ANKARA
The grassroots of Turkey’s Justice and Development (AK) Party favors a coalition government with the Nationalist Movement Party (MHP) despite the latter’s reluctance to help form a government, Prime Minister Ahmet Davutoglu said on Wednesday night.
The prime minister, who is in the process of trying to form a government with an opposition party, held talks with the MHP, the Republican People’s Party (CHP) and Peoples’ Democratic Party (HDP) this week.
“There has been more of a tendency towards the MHP,” he said in a late night interview with private news channel NTV. "They have no strong reaction against the CHP but not much inclination towards the HDP."
A second round of talks is due to take place next week after Eid al-Fitr, the post-Ramadan holiday.
Davutoglu, who was given 45 days to form a government on July 9, told the interviewer that the AK Party’s grassroots would back any decision by the leadership.
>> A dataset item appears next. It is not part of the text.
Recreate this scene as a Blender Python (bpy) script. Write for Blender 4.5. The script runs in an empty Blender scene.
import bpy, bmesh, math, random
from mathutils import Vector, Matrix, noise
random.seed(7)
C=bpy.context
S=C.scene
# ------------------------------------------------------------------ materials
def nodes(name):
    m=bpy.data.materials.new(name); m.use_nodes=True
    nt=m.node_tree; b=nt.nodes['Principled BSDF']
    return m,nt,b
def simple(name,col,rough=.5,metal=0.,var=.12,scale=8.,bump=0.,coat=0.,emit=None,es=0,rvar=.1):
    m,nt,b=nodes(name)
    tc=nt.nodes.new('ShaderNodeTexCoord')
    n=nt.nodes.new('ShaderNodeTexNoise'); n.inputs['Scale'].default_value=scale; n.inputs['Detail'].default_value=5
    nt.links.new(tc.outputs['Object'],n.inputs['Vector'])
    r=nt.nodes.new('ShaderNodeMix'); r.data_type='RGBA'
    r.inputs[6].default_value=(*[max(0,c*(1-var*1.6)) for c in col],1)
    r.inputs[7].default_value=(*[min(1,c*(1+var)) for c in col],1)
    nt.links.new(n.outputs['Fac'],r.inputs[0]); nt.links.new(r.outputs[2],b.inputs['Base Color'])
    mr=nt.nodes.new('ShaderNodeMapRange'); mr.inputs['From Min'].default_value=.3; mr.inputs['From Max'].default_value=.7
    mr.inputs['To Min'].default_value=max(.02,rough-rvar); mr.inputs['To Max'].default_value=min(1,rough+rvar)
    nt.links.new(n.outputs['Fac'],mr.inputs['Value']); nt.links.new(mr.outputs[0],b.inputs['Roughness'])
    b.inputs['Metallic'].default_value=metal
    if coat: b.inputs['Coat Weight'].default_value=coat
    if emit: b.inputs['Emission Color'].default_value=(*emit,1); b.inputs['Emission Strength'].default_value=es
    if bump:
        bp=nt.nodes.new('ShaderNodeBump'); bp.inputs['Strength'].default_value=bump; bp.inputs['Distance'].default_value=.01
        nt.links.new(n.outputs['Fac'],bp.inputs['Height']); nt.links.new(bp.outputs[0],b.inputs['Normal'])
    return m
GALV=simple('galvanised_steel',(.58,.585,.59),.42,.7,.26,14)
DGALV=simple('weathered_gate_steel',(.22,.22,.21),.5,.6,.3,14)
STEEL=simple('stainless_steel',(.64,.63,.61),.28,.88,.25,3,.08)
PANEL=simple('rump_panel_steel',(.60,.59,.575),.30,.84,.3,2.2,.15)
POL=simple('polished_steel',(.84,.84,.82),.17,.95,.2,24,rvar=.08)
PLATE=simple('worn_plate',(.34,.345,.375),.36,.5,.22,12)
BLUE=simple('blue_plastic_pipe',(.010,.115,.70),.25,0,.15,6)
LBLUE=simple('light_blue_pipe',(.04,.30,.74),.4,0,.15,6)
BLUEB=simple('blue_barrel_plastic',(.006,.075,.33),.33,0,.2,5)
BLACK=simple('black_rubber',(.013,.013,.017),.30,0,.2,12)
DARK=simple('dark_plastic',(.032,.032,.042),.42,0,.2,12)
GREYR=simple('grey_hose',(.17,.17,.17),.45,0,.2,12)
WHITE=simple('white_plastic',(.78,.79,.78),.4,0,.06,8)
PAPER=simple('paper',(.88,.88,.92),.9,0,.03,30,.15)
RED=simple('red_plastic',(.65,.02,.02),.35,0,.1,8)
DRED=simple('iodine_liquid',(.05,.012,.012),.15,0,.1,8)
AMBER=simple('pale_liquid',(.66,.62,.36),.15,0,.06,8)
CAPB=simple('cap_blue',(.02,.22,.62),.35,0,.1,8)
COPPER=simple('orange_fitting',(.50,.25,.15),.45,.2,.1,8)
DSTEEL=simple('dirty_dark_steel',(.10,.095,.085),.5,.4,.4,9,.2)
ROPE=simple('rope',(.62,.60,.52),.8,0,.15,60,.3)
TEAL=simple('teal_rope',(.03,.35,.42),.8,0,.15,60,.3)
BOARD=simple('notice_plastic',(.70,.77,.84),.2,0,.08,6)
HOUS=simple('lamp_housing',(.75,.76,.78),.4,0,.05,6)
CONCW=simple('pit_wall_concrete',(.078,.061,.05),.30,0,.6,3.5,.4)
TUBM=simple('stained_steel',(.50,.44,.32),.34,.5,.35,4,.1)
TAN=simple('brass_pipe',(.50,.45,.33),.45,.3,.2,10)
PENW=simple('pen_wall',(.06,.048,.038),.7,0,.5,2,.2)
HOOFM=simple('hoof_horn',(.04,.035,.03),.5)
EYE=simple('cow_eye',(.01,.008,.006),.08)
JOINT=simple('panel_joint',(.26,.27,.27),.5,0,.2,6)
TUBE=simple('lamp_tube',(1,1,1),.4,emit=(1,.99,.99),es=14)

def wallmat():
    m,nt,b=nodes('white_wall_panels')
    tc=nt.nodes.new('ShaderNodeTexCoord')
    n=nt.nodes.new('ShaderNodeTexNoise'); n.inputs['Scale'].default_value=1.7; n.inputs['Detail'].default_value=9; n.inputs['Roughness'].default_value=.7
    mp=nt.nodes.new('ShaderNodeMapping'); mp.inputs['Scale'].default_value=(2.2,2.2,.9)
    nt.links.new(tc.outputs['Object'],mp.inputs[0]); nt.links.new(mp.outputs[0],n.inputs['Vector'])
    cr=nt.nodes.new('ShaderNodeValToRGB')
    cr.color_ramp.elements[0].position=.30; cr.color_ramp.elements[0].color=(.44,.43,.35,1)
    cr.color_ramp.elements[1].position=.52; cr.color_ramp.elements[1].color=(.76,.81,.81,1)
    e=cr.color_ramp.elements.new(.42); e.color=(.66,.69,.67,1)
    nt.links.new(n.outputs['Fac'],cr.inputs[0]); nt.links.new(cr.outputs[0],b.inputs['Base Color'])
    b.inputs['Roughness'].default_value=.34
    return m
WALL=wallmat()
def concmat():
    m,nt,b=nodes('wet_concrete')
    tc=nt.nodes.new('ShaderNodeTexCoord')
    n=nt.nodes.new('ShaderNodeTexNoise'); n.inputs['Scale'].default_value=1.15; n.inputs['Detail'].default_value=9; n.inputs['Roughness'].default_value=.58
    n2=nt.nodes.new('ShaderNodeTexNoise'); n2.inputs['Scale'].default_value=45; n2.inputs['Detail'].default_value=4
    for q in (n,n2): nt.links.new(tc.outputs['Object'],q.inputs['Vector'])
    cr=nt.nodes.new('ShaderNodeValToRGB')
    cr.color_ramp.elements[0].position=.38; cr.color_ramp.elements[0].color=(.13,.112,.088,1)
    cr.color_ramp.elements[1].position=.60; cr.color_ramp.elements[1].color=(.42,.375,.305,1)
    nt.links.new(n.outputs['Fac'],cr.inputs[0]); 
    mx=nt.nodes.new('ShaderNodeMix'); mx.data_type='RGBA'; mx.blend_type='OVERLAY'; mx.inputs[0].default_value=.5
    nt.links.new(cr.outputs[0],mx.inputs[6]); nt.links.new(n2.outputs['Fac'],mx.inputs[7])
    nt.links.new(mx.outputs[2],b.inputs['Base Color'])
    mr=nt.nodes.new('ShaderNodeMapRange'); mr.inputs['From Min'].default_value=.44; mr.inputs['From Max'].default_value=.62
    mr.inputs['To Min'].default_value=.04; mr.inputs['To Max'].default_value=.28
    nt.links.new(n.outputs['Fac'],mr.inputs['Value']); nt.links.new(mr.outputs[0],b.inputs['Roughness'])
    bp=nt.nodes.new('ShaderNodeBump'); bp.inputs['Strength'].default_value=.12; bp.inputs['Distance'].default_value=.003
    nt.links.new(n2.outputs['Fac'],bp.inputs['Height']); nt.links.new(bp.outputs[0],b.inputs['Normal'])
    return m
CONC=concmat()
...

"They say they will always stand by me, telling me not to feel myself in need of a coalition," he said. "This voice gives one confidence but the opinion for forming a coalition partnership prevails at the grassroots level."
On Tuesday, MHP leader Devlet Bahceli reiterated that his party preferred to remain in opposition than join a coalition. However, Davutoglu did not rule out a possible coalition with the MHP, which garnered 80 seats in the June 7 general election.
"We agreed with Bahceli to reconvene for a possible second meeting," he said. "I read some headlines like the MHP closed the door [on joining government], which is not right according to my perception.
"Bahceli's position has not changed since the evening of election day. He did not say anything new that closed the door to us but reiterated what he said on June 7."
Davutoglu said talks with CHP leader Kemal Kilicdaroglu had focused on the 14 principles the CHP, which came runner-up in the election with 132 seats, wishes to impose as part of a coalition deal.
"I told Kilicdaroglu that eight or nine of them are principles and abstract items that we can agree on conceptually while only two or three need further discussion," he said.
The AK Party remains the largest party with 258 seats in the 550-member parliament, 18 short of a parliamentary majority.
The left-leaning CHP or the nationalist MHP have seemed the most likely coalition partner, with the pro-Kurdish HDP ruling themselves out of any partnership with the AK Party.
Davutoglu’s talks with the HDP leadership on Wednesday focused on the Kurdish conflict in Turkey’s southeastern provinces -- the subject of a "solution process" launched in 2013 to bring nearly 30 years of violence to an end.
The premier said the HDP’s links to the PKK -- proscribed as a terrorist group in Turkey, the EU and the U.S. -- were a cause for concern and called for the HDP to loosen its ties to the group. "We have to get rid of such illnesses," he said.